══ SUPPLIED MATERIAL

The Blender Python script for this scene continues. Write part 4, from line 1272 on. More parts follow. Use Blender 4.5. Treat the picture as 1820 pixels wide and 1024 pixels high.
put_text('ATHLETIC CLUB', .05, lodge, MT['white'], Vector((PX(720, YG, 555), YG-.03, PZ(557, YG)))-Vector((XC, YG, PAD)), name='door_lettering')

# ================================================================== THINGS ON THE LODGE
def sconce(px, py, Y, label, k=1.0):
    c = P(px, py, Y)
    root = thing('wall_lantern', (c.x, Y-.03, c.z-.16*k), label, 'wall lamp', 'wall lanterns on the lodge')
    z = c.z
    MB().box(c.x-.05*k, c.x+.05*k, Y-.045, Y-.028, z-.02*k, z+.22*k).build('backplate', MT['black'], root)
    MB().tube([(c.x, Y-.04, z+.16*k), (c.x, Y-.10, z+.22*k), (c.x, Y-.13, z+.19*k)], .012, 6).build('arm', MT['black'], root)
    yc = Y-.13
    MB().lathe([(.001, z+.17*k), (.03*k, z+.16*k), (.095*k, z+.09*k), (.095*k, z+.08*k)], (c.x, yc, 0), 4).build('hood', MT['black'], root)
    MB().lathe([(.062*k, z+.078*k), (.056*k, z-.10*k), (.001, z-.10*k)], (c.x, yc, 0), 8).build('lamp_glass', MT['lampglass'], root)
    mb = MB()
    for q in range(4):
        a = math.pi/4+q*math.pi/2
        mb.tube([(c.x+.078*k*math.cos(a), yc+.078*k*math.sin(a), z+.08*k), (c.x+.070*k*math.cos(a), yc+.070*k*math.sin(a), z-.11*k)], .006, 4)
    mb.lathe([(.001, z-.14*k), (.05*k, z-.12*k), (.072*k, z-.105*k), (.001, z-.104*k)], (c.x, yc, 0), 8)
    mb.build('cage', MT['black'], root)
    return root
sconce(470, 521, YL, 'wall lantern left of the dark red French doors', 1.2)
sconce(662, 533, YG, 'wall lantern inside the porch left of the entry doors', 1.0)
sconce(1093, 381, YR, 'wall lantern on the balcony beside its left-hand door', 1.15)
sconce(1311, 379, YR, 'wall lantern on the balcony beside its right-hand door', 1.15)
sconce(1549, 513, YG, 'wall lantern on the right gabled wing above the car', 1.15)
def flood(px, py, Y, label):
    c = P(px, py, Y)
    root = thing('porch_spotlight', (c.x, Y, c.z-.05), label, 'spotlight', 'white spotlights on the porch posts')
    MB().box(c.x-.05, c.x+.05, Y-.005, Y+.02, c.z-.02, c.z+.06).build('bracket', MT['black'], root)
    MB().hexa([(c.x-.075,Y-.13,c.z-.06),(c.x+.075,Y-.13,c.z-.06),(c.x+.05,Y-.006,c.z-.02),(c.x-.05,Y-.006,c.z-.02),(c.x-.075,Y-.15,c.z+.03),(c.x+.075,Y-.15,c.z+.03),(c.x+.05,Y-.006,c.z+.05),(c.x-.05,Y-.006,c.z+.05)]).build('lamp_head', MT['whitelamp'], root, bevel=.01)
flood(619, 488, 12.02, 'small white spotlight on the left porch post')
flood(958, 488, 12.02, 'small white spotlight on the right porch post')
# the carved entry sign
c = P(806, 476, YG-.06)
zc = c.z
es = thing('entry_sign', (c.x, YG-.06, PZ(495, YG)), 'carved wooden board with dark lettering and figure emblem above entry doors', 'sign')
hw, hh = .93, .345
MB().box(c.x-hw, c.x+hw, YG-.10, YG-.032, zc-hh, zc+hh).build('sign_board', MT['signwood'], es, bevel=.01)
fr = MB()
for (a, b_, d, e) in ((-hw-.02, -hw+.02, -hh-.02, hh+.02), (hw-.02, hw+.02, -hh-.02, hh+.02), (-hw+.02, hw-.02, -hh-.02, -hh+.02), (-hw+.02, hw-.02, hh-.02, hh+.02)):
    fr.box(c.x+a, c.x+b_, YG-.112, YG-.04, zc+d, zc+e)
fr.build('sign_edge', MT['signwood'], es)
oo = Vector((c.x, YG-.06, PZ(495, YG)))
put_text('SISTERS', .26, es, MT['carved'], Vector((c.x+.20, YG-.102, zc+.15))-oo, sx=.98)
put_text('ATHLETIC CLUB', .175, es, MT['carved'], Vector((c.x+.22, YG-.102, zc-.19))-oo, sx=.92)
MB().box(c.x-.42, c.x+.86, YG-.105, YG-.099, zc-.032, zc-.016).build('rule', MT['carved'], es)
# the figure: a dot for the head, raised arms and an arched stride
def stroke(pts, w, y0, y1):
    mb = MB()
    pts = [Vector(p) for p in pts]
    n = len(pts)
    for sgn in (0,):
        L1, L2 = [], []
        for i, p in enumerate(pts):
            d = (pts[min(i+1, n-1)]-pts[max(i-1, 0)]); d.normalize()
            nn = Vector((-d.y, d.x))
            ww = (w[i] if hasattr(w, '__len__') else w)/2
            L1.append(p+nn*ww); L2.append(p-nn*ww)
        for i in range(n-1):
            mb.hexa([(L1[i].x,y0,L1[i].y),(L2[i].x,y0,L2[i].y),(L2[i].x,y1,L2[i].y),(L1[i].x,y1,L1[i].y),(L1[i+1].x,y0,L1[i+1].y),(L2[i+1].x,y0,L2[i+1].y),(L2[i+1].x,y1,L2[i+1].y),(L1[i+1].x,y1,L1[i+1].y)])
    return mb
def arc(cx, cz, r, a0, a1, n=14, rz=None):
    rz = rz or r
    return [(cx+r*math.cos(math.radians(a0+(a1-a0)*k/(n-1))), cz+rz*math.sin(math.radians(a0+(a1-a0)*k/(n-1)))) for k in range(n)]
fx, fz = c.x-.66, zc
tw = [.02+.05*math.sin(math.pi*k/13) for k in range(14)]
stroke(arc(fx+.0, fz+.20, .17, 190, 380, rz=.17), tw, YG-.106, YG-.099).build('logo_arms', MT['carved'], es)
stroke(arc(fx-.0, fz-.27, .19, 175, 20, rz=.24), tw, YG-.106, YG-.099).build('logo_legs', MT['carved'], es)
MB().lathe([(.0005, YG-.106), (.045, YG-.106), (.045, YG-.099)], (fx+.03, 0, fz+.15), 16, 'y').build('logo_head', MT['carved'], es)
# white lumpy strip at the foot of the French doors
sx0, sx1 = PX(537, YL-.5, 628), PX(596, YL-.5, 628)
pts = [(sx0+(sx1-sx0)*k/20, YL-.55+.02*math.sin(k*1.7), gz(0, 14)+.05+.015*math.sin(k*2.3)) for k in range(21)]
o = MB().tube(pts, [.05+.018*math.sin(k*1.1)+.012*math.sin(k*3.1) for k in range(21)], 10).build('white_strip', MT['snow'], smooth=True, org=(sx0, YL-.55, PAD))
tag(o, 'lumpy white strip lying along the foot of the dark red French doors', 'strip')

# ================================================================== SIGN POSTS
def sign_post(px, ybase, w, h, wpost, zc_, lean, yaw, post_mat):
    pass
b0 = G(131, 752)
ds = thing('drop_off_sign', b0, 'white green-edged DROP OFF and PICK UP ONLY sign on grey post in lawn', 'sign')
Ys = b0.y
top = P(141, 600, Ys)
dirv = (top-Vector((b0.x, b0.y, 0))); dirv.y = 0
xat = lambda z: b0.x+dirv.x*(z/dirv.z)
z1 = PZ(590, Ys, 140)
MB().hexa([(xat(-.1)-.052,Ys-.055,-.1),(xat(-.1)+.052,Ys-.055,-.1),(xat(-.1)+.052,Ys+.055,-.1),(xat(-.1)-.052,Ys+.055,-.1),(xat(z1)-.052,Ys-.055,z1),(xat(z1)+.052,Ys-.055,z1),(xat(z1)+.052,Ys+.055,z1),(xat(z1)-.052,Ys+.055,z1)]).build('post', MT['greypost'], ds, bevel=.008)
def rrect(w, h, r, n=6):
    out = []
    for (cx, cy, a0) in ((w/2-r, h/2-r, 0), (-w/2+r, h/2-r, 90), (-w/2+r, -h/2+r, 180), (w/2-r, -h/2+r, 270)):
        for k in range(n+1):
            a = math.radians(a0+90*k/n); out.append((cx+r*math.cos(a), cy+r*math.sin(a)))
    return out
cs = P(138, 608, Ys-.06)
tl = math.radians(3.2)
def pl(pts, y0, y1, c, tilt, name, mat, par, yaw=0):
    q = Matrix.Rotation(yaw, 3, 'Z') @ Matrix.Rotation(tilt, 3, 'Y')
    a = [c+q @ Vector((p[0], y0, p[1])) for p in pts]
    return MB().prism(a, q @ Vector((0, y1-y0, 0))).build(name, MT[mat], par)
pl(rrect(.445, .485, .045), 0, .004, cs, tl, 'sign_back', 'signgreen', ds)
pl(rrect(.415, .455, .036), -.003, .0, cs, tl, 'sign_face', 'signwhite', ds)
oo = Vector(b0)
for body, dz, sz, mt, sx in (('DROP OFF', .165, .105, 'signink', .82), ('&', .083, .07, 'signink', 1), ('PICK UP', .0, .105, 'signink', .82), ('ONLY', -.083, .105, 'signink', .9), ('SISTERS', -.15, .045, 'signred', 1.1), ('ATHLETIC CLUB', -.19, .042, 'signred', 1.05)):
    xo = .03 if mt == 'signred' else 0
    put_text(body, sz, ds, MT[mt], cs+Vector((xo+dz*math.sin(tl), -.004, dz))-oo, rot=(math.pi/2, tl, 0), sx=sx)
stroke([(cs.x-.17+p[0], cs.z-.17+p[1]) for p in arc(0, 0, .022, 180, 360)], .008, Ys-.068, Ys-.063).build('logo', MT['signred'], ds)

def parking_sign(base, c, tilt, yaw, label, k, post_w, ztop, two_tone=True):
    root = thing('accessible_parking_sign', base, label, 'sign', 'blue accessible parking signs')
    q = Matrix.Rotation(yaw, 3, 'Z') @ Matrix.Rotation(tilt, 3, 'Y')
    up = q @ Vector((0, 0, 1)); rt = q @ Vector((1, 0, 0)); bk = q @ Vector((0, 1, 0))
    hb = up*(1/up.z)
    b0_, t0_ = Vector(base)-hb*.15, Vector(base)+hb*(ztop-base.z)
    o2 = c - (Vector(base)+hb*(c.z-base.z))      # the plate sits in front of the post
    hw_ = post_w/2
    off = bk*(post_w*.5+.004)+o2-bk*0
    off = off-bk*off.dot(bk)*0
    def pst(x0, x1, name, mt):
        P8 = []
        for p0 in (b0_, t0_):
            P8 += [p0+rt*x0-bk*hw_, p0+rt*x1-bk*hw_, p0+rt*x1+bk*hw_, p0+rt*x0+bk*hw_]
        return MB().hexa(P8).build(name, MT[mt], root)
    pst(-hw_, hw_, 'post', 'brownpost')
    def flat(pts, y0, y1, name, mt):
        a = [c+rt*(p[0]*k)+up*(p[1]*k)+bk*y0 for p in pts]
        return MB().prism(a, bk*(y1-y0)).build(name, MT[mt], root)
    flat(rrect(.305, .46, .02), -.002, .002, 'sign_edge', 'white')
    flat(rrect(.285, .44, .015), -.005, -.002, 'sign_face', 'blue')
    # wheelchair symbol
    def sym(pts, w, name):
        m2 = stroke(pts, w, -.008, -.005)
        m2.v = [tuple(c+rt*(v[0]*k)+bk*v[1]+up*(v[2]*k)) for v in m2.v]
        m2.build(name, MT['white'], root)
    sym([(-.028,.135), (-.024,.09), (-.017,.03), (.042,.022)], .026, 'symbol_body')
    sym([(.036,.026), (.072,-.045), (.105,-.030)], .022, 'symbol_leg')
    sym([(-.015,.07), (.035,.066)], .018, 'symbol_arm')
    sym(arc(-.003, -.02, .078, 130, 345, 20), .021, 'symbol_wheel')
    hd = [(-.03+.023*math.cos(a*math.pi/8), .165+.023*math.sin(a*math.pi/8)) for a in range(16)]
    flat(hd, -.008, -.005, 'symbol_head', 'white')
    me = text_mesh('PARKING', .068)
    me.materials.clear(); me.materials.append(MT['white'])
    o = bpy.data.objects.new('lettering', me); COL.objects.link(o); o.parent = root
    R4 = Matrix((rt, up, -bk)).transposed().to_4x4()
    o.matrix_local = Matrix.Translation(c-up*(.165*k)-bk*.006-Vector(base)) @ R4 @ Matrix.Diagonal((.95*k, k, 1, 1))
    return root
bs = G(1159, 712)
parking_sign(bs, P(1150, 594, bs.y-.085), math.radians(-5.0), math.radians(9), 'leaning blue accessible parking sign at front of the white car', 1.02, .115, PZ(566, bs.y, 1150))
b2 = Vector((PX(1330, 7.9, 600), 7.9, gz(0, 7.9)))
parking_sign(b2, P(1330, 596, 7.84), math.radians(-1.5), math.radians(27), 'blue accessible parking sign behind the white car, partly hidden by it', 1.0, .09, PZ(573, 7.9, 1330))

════

WHAT IS ASKED –
Please repeat word for word the lines above that run from the beginning through the line containing "YG, PAD)), name='door_lettering')", keeping both the first and that last line.

TASK RESULT –
The Blender Python script for this scene continues. Write part 4, from line 1272 on. More parts follow. Use Blender 4.5. Treat the picture as 1820 pixels wide and 1024 pixels high.
put_text('ATHLETIC CLUB', .05, lodge, MT['white'], Vector((PX(720, YG, 555), YG-.03, PZ(557, YG)))-Vector((XC, YG, PAD)), name='door_lettering')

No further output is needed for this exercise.